-- START OF Material provided --
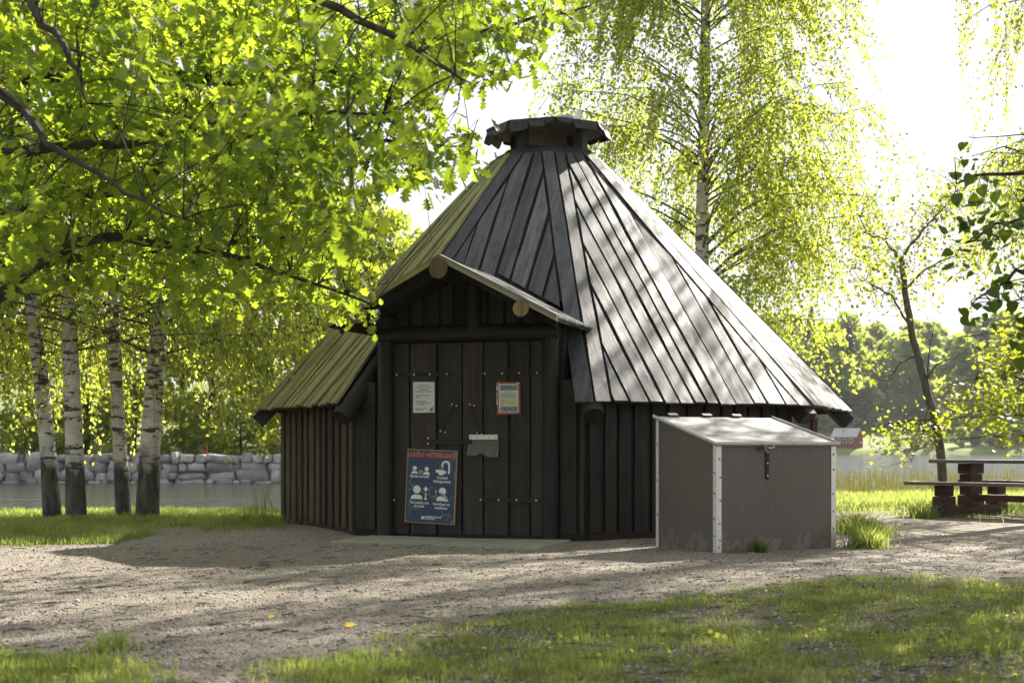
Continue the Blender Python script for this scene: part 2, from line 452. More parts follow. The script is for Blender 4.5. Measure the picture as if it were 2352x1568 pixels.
def ground_mat():
    m, t = new_mat('gravel and soil'); p = pos(t)
    at = nd(t, 'ShaderNodeAttribute', attribute_name='grass').outputs['Fac']
    big = noise(t, p, .55, 5, .6); mid = noise(t, p, 5.0, 5, .65); fine = noise(t, p, 60, 3, .7)
    vor = nd(t, 'ShaderNodeTexVoronoi'); vor.inputs['Scale'].default_value = 85; t.links.new(p, vor.inputs['Vector'])
    g = ramp(t, mth(t, 'ADD', mth(t, 'MULTIPLY', mid, .5), mth(t, 'MULTIPLY', big, .5)), [(.3, (.145, .124, .100)), (.7, (.258, .230, .192))])
    g = mixc(t, .55, g, mixc(t, 1.0, g, ramp(t, vor.outputs['Color'], [(.1, (.3, .3, .3)), (.9, (1.9, 1.85, 1.8))]), 'MULTIPLY'))
    speck = ramp(t, noise(t, p, 24, 4, .7), [(.60, (0, 0, 0)), (.68, (1, 1, 1))])
    g = mixc(t, mth(t, 'MULTIPLY', speck, .6), g, (.07, .055, .042))
    soil = ramp(t, mid, [(.3, (.045, .038, .024)), (.7, (.15, .125, .085))])
    sg = ramp(t, noise(t, p, 9, 5, .7), [(.35, (.055, .075, .020)), (.7, (.115, .125, .045))])
    soil = mixc(t, .55, soil, sg)
    f = ramp(t, mth(t, 'ADD', at, mth(t, 'MULTIPLY', mth(t, 'SUBTRACT', mid, .5), .5)), [(.3, (0, 0, 0)), (.6, (1, 1, 1))])
    c = mixc(t, f, g, soil)
    sy = nd(t, 'ShaderNodeSeparateXYZ'); t.links.new(p, sy.inputs[0])
    fy = mth(t, 'GREATER_THAN', sy.outputs[1], 40.0)
    c = mixc(t, fy, c, ramp(t, noise(t, p, .35, 5, .65), [(.3, (.075, .105, .022)), (.7, (.16, .185, .045))]))
    h = mth(t, 'ADD', mth(t, 'MULTIPLY', vor.outputs['Distance'], 1.0), mth(t, 'MULTIPLY', fine, .6))
    b1 = nd(t, 'ShaderNodeBump'); b1.inputs['Strength'].default_value = .9; b1.inputs['Distance'].default_value = .012
    t.links.new(h, b1.inputs['Height'])
    out(t, principled(t, c, .9, .25, 0, b1.outputs[0]).outputs[0]); return m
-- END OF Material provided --
■ **The exercise**
Leave out the pictures and copy the rest of the material above exactly.

■ **Response to the task**
Continue the Blender Python script for this scene: part 2, from line 452. More parts follow. The script is for Blender 4.5. Measure the picture as if it were 2352x1568 pixels.
def ground_mat():
    m, t = new_mat('gravel and soil'); p = pos(t)
    at = nd(t, 'ShaderNodeAttribute', attribute_name='grass').outputs['Fac']
    big = noise(t, p, .55, 5, .6); mid = noise(t, p, 5.0, 5, .65); fine = noise(t, p, 60, 3, .7)
    vor = nd(t, 'ShaderNodeTexVoronoi'); vor.inputs['Scale'].default_value = 85; t.links.new(p, vor.inputs['Vector'])
    g = ramp(t, mth(t, 'ADD', mth(t, 'MULTIPLY', mid, .5), mth(t, 'MULTIPLY', big, .5)), [(.3, (.145, .124, .100)), (.7, (.258, .230, .192))])
    g = mixc(t, .55, g, mixc(t, 1.0, g, ramp(t, vor.outputs['Color'], [(.1, (.3, .3, .3)), (.9, (1.9, 1.85, 1.8))]), 'MULTIPLY'))
    speck = ramp(t, noise(t, p, 24, 4, .7), [(.60, (0, 0, 0)), (.68, (1, 1, 1))])
    g = mixc(t, mth(t, 'MULTIPLY', speck, .6), g, (.07, .055, .042))
    soil = ramp(t, mid, [(.3, (.045, .038, .024)), (.7, (.15, .125, .085))])
    sg = ramp(t, noise(t, p, 9, 5, .7), [(.35, (.055, .075, .020)), (.7, (.115, .125, .045))])
    soil = mixc(t, .55, soil, sg)
    f = ramp(t, mth(t, 'ADD', at, mth(t, 'MULTIPLY', mth(t, 'SUBTRACT', mid, .5), .5)), [(.3, (0, 0, 0)), (.6, (1, 1, 1))])
    c = mixc(t, f, g, soil)
    sy = nd(t, 'ShaderNodeSeparateXYZ'); t.links.new(p, sy.inputs[0])
    fy = mth(t, 'GREATER_THAN', sy.outputs[1], 40.0)
    c = mixc(t, fy, c, ramp(t, noise(t, p, .35, 5, .65), [(.3, (.075, .105, .022)), (.7, (.16, .185, .045))]))
    h = mth(t, 'ADD', mth(t, 'MULTIPLY', vor.outputs['Distance'], 1.0), mth(t, 'MULTIPLY', fine, .6))
    b1 = nd(t, 'ShaderNodeBump'); b1.inputs['Strength'].default_value = .9; b1.inputs['Distance'].default_value = .012
    t.links.new(h, b1.inputs['Height'])
    out(t, principled(t, c, .9, .25, 0, b1.outputs[0]).outputs[0]); return m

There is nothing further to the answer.